En las elecciones de 2018, el Movimiento Regeneración Nacional ganó gubernaturas. Ese puñado de triunfos aumentó en sólo seis años a dos tercios de los gobiernos estatales. Es un tendido de poder que ha pintado de guinda el país, un dominio, empero, con pies de barro.
El sexenio pasado el presidente fue un auténtico pararrayos. Se comía en público todas las dagas de las crisis, dejando a buen recaudo a sus gobernadores. Quien quiera algo con ellas y ellos se las verá conmigo. El truco funcionó a costa de sociedades dejadas a su suerte.
De Chiapas a Morelos, de Colima a San Luis Potosí, de Tabasco a CDMX no hubo escándalo ni crisis de ingobernabilidad que Palacio Nacional no atrajera. Sin ir más lejos: el cómo asumió el expresidente el protagonismo para contener la tragedia de la Línea 12 es un clarísimo botón de muestra.
Morena operaba en el entendido de que se estaba librando una batalla para desmontar el viejo sistema, y que en esa lucha errores o insuficiencias de los gobernantes morenistas no serían obstáculo de la gran misión. Es decir, el fin justificaba cualquier tropelía o tontería de los compañeros transformadores.
El show de Palacio alcanzaba para cambiar el tema, no para solucionar los problemas, y menos aún prevenirlos. Si se agrega que nunca hubo realmente titular en Gobernación que vigilara los estados, y que la única prioridad fue la electoral, a quién sorprende el caos hoy en Sinaloa, Tabasco, Zacatecas…
La racha de triunfos en tantas entidades, y la impunidad incluso política que les dispensaba YSQ a la enorme mayoría de sus compañeros, generaron –como no podría ser de otra manera– una camada de gobernantes (es un decir) tan ariscos ante sus gobernados como afectos a eludir toda rendición de cuentas.
Con la llegada de la renovación sexenal esa tolerancia en exceso cruzó un umbral: al de Chiapas se le premió con un consulado; al de Veracruz, con un cargo que le queda gigante; al de Morelos, con el fuero de una algodonada diputación federal, y no vale ni la pena mencionar al de Tabasco.
Quienes arribaron al cargo en todo esos casos fueron de Morena. Y ni así ha podido ser ocultado el fracaso que encontraron. Tabasco está, literalmente, en llamas. En Morelos ya se anuncian carpetas de investigación. De Veracruz llegan filtraciones sobre malos manejos. En Chiapas van contra policías…
Morena vs. Morena. Y para nada se trata de animosidad de quienes llegan con los que se fueron: mucho de lo que hoy los recién estrenados tienen que enfrentar se había denunciado o era un desgobierno inocultable. Quizá la sorpresa es cierta franqueza al respecto de los nuevos.
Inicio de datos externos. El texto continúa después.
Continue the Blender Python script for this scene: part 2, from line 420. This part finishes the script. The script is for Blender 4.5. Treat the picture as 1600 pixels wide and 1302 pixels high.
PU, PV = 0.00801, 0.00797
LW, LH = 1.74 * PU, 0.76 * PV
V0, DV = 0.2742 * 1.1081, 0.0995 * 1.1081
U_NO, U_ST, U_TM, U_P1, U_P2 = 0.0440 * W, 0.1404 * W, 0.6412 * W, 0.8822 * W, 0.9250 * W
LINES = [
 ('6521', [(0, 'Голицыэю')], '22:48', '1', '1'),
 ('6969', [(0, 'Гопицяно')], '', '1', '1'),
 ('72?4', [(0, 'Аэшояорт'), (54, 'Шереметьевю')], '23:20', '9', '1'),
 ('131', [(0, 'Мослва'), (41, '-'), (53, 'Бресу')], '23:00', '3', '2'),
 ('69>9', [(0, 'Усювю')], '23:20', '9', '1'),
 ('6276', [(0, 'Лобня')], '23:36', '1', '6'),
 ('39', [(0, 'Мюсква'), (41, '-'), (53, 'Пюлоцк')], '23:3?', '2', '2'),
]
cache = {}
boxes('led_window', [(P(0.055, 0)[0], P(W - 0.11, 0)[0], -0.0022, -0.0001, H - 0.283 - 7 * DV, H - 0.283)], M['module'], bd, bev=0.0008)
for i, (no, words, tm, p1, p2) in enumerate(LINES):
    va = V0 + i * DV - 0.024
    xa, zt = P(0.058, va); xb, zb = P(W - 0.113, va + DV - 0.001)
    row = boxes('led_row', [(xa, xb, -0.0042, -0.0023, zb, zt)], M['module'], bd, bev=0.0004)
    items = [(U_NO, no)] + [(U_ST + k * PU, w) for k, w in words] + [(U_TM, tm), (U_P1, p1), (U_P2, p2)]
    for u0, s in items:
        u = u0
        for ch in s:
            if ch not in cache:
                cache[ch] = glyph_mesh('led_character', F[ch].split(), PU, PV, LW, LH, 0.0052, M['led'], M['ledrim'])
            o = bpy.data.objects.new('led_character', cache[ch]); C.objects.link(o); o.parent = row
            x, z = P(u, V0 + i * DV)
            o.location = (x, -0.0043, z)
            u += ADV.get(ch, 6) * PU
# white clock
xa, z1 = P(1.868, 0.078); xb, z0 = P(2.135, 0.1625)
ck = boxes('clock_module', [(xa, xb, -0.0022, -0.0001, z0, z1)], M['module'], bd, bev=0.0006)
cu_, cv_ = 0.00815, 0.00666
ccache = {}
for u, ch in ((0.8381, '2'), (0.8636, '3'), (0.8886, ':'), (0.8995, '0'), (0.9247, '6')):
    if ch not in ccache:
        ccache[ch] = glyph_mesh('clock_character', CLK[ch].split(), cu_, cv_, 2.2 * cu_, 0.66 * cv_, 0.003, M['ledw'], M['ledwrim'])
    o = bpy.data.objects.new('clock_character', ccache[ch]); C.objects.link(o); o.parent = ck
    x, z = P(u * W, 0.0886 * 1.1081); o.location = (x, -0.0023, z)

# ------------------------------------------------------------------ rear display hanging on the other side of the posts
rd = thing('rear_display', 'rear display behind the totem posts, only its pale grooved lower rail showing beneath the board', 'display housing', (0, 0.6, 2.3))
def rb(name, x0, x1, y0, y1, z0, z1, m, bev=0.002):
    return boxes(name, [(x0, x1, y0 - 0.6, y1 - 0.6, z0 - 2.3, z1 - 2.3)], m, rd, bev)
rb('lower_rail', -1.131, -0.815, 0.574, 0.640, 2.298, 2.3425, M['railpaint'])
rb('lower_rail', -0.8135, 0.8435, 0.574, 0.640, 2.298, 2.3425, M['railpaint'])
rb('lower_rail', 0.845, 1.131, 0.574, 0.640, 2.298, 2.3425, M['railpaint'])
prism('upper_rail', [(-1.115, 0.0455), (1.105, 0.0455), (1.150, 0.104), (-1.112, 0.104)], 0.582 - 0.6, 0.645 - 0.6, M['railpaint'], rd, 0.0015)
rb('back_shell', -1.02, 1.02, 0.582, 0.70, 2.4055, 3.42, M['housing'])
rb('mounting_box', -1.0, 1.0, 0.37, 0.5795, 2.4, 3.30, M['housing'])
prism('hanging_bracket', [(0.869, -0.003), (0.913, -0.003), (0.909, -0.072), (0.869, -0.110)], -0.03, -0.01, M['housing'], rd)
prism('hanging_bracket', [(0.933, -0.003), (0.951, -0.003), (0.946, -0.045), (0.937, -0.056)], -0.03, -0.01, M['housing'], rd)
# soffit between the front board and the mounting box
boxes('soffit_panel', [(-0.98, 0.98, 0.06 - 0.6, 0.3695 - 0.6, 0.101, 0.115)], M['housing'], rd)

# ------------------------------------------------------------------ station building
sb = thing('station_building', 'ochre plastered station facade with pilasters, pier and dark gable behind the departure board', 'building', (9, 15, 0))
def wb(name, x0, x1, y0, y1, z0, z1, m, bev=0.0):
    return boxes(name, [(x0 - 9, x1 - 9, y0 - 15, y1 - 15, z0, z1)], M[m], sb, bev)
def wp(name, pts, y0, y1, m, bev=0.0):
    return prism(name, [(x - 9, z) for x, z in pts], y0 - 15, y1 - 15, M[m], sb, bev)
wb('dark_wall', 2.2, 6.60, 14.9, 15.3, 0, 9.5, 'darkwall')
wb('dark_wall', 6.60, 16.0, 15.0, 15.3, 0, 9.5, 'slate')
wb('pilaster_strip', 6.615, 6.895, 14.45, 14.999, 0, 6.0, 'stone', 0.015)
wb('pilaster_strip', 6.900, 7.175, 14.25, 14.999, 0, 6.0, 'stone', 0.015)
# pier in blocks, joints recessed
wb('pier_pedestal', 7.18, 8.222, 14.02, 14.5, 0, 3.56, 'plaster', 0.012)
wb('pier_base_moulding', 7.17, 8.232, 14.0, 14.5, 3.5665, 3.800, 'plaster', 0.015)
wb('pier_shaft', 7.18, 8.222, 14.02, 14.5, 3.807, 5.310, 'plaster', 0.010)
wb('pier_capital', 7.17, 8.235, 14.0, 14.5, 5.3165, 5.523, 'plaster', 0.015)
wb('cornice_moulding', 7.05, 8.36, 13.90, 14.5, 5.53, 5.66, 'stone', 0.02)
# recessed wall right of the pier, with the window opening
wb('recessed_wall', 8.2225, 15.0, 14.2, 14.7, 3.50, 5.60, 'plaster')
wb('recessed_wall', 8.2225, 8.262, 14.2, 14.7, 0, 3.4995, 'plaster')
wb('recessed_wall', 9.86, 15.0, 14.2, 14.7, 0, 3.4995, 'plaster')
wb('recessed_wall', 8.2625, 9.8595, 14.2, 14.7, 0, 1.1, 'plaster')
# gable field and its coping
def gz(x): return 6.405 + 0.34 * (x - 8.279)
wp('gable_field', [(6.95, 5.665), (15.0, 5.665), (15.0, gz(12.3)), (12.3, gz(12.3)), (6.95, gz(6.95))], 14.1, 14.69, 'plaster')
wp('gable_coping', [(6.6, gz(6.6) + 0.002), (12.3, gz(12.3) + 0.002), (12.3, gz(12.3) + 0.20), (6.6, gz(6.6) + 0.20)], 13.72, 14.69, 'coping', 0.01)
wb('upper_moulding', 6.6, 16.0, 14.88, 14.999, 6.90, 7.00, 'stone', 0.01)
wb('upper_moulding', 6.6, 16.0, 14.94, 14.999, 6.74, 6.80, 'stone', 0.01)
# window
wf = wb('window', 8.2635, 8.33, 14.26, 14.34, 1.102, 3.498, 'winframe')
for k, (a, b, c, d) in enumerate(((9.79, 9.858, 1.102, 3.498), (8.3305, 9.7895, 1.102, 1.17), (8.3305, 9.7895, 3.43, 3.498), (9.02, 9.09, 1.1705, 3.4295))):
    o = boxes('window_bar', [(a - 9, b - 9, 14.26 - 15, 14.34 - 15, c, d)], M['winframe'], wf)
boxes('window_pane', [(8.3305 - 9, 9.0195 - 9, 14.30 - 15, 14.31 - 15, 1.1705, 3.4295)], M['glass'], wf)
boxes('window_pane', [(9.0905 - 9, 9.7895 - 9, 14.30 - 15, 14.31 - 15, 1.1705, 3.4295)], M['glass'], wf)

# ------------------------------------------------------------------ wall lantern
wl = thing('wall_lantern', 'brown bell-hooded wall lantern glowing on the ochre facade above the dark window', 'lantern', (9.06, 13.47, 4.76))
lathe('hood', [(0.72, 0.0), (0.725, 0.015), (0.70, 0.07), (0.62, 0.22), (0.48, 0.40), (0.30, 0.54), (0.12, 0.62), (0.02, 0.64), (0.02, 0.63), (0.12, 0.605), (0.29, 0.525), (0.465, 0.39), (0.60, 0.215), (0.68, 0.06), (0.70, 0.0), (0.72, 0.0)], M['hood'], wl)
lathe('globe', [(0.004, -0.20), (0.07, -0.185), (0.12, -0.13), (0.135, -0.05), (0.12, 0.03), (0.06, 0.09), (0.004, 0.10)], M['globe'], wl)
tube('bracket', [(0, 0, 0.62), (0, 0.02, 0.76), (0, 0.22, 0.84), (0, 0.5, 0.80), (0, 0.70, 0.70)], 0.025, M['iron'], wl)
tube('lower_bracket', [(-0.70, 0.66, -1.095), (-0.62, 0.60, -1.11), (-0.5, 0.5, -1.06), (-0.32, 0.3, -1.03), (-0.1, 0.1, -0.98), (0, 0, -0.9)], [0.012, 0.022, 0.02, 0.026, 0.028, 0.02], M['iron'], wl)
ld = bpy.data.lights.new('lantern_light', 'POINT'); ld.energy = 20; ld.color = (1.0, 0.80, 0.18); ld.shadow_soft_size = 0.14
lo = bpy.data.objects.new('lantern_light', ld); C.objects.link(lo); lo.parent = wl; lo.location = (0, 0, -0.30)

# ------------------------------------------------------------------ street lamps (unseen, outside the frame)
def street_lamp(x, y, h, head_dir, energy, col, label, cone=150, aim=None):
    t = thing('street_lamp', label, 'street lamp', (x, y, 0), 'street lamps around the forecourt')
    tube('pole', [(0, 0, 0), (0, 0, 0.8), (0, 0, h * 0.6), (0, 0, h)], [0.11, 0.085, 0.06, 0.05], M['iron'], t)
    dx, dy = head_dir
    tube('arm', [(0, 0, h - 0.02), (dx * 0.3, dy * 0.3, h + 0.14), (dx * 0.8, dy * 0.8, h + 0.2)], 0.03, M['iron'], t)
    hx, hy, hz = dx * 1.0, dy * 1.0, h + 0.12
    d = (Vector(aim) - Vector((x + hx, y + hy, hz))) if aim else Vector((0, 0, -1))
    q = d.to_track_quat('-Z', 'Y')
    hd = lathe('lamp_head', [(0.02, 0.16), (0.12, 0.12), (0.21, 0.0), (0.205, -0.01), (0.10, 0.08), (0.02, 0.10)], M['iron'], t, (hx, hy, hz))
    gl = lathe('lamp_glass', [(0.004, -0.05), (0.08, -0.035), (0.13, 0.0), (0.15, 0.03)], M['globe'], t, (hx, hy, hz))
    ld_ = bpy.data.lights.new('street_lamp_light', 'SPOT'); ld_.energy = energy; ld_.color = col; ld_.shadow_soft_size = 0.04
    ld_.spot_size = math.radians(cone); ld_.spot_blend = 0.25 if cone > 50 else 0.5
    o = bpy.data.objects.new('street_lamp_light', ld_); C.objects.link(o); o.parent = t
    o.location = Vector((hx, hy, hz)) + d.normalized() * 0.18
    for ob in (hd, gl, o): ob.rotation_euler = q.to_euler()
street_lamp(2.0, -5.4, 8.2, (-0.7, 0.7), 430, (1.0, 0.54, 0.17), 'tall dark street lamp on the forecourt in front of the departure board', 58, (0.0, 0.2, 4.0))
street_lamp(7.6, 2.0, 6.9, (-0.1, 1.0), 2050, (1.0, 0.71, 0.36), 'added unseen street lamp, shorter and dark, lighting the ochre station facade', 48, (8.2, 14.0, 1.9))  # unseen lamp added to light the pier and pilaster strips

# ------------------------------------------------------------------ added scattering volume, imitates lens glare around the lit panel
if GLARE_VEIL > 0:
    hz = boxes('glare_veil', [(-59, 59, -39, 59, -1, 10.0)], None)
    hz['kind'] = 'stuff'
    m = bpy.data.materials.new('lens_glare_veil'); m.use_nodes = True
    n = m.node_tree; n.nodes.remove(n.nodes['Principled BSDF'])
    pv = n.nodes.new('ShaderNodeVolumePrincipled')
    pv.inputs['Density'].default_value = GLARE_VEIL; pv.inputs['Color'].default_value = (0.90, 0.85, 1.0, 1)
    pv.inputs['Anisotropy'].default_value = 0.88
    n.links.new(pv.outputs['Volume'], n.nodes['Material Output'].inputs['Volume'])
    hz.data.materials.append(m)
Ante situaciones similares, el viejo sistema probó las ‘licencias por razones personales’ o las patadas para arriba. Y cuando eso ya no bastó, la cárcel se volvió el destino de algunos pero notables gobernadores. En todo caso, el PRI sabía que un gobernador que pierde la calle genera costos más allá de lo local.
Como en los tiempos priistas, el sexenio anterior el presidente decidió verticalmente. Con el nuevo gobierno, se abre la interrogante de qué hará la Presidenta para cuidar al movimiento de sus propios integrantes, y de entre estos pocos con tanta capacidad perniciosa como los gobernadores.
¿Cuánto del descrédito de gobiernos panista y priistas vino de los González Márquez, los Estrada Cajigal, los Duarte o los Borge? Lo que haya sido, no fue menor. ¿Cuánto le va a costar a la Presidenta Cuauhtémoc Blanco, el desastre del peón-aviador de Adán Augusto, cuánto pagará por la zafiedad de Rocha?
Claudia Sheinbaum ha de pasar de compañera a jefa del movimiento. Y asumirse como garante de un modelo de gobernabilidad basado en la eficiencia y la honradez. Hoy Morena puede presumir que sabe conquistar el poder. Está muy lejos, en cambio, de demostrar que gobierna bien.
No va a haber nada parecido a segundo piso de eso que llaman transformación si los gobiernos estatales guinda siguen afanados en destacar en un concurso de arrogancia, impericia, corrupción, pactos inconfesables, cerrazón ante la ciudadanía y, en pocas palabras, indolencia ante la inseguridad.
Y, a diferencia de su antecesor, por escasez de recursos económicos, malas finanzas nacionales y la llegada de Trump, la Presidenta no tiene margen de maniobra para creer que con shows mañaneros podrá ocultar los desastres de las y los gobernadores. De su partido y de otros partidos, que conste.